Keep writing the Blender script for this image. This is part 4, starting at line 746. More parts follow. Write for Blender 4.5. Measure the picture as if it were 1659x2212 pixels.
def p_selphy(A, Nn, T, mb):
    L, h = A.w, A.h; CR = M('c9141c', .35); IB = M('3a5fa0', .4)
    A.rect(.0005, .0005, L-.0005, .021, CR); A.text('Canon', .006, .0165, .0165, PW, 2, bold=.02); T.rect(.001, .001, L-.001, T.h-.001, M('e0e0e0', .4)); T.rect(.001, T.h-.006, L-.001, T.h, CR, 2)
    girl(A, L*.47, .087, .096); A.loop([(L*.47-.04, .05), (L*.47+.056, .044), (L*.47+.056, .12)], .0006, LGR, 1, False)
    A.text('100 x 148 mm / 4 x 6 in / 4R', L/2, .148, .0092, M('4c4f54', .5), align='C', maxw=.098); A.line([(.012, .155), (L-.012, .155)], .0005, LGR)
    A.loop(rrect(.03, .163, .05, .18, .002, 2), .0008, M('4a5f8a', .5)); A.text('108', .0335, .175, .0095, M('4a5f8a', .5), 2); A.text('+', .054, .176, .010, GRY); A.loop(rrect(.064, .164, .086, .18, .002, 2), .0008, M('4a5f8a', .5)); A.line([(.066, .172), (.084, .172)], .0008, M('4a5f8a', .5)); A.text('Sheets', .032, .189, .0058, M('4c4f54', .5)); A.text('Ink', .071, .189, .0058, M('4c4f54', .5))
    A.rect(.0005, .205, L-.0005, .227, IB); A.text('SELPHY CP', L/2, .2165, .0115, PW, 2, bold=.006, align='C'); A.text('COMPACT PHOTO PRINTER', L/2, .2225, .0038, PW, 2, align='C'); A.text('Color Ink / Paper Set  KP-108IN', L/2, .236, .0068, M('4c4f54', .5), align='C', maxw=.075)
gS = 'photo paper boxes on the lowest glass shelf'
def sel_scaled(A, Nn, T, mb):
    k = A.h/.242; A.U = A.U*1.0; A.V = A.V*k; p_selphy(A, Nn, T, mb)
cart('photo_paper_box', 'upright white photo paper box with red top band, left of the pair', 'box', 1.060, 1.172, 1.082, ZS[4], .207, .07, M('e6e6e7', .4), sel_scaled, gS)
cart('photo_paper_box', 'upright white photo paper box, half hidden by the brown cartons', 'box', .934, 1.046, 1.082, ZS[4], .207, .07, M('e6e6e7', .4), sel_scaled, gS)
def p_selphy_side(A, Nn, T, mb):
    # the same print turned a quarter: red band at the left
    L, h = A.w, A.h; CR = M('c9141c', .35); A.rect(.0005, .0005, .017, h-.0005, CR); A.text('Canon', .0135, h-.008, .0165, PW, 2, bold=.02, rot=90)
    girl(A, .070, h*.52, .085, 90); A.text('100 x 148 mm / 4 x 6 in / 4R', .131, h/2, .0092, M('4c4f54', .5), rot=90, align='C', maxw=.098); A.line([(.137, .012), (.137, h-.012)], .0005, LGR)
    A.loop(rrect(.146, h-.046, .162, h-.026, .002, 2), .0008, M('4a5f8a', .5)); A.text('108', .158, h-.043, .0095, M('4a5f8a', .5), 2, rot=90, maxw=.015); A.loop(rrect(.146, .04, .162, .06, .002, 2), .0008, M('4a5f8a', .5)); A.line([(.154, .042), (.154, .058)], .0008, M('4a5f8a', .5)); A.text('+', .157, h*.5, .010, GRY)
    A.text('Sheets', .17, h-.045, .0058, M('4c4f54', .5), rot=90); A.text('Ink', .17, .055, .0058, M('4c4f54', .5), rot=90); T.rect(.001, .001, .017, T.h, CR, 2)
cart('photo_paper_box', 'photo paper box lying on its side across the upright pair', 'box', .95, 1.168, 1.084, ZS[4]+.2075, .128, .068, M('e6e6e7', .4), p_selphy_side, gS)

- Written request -
Write the complete data out, exactly as above.

- Exercise solution -
Keep writing the Blender script for this image. This is part 4, starting at line 746. More parts follow. Write for Blender 4.5. Measure the picture as if it were 1659x2212 pixels.
def p_selphy(A, Nn, T, mb):
    L, h = A.w, A.h; CR = M('c9141c', .35); IB = M('3a5fa0', .4)
    A.rect(.0005, .0005, L-.0005, .021, CR); A.text('Canon', .006, .0165, .0165, PW, 2, bold=.02); T.rect(.001, .001, L-.001, T.h-.001, M('e0e0e0', .4)); T.rect(.001, T.h-.006, L-.001, T.h, CR, 2)
    girl(A, L*.47, .087, .096); A.loop([(L*.47-.04, .05), (L*.47+.056, .044), (L*.47+.056, .12)], .0006, LGR, 1, False)
    A.text('100 x 148 mm / 4 x 6 in / 4R', L/2, .148, .0092, M('4c4f54', .5), align='C', maxw=.098); A.line([(.012, .155), (L-.012, .155)], .0005, LGR)
    A.loop(rrect(.03, .163, .05, .18, .002, 2), .0008, M('4a5f8a', .5)); A.text('108', .0335, .175, .0095, M('4a5f8a', .5), 2); A.text('+', .054, .176, .010, GRY); A.loop(rrect(.064, .164, .086, .18, .002, 2), .0008, M('4a5f8a', .5)); A.line([(.066, .172), (.084, .172)], .0008, M('4a5f8a', .5)); A.text('Sheets', .032, .189, .0058, M('4c4f54', .5)); A.text('Ink', .071, .189, .0058, M('4c4f54', .5))
    A.rect(.0005, .205, L-.0005, .227, IB); A.text('SELPHY CP', L/2, .2165, .0115, PW, 2, bold=.006, align='C'); A.text('COMPACT PHOTO PRINTER', L/2, .2225, .0038, PW, 2, align='C'); A.text('Color Ink / Paper Set  KP-108IN', L/2, .236, .0068, M('4c4f54', .5), align='C', maxw=.075)
gS = 'photo paper boxes on the lowest glass shelf'
def sel_scaled(A, Nn, T, mb):
    k = A.h/.242; A.U = A.U*1.0; A.V = A.V*k; p_selphy(A, Nn, T, mb)
cart('photo_paper_box', 'upright white photo paper box with red top band, left of the pair', 'box', 1.060, 1.172, 1.082, ZS[4], .207, .07, M('e6e6e7', .4), sel_scaled, gS)
cart('photo_paper_box', 'upright white photo paper box, half hidden by the brown cartons', 'box', .934, 1.046, 1.082, ZS[4], .207, .07, M('e6e6e7', .4), sel_scaled, gS)
def p_selphy_side(A, Nn, T, mb):
    # the same print turned a quarter: red band at the left
    L, h = A.w, A.h; CR = M('c9141c', .35); A.rect(.0005, .0005, .017, h-.0005, CR); A.text('Canon', .0135, h-.008, .0165, PW, 2, bold=.02, rot=90)
    girl(A, .070, h*.52, .085, 90); A.text('100 x 148 mm / 4 x 6 in / 4R', .131, h/2, .0092, M('4c4f54', .5), rot=90, align='C', maxw=.098); A.line([(.137, .012), (.137, h-.012)], .0005, LGR)
    A.loop(rrect(.146, h-.046, .162, h-.026, .002, 2), .0008, M('4a5f8a', .5)); A.text('108', .158, h-.043, .0095, M('4a5f8a', .5), 2, rot=90, maxw=.015); A.loop(rrect(.146, .04, .162, .06, .002, 2), .0008, M('4a5f8a', .5)); A.line([(.154, .042), (.154, .058)], .0008, M('4a5f8a', .5)); A.text('+', .157, h*.5, .010, GRY)
    A.text('Sheets', .17, h-.045, .0058, M('4c4f54', .5), rot=90); A.text('Ink', .17, .055, .0058, M('4c4f54', .5), rot=90); T.rect(.001, .001, .017, T.h, CR, 2)
cart('photo_paper_box', 'photo paper box lying on its side across the upright pair', 'box', .95, 1.168, 1.084, ZS[4]+.2075, .128, .068, M('e6e6e7', .4), p_selphy_side, gS)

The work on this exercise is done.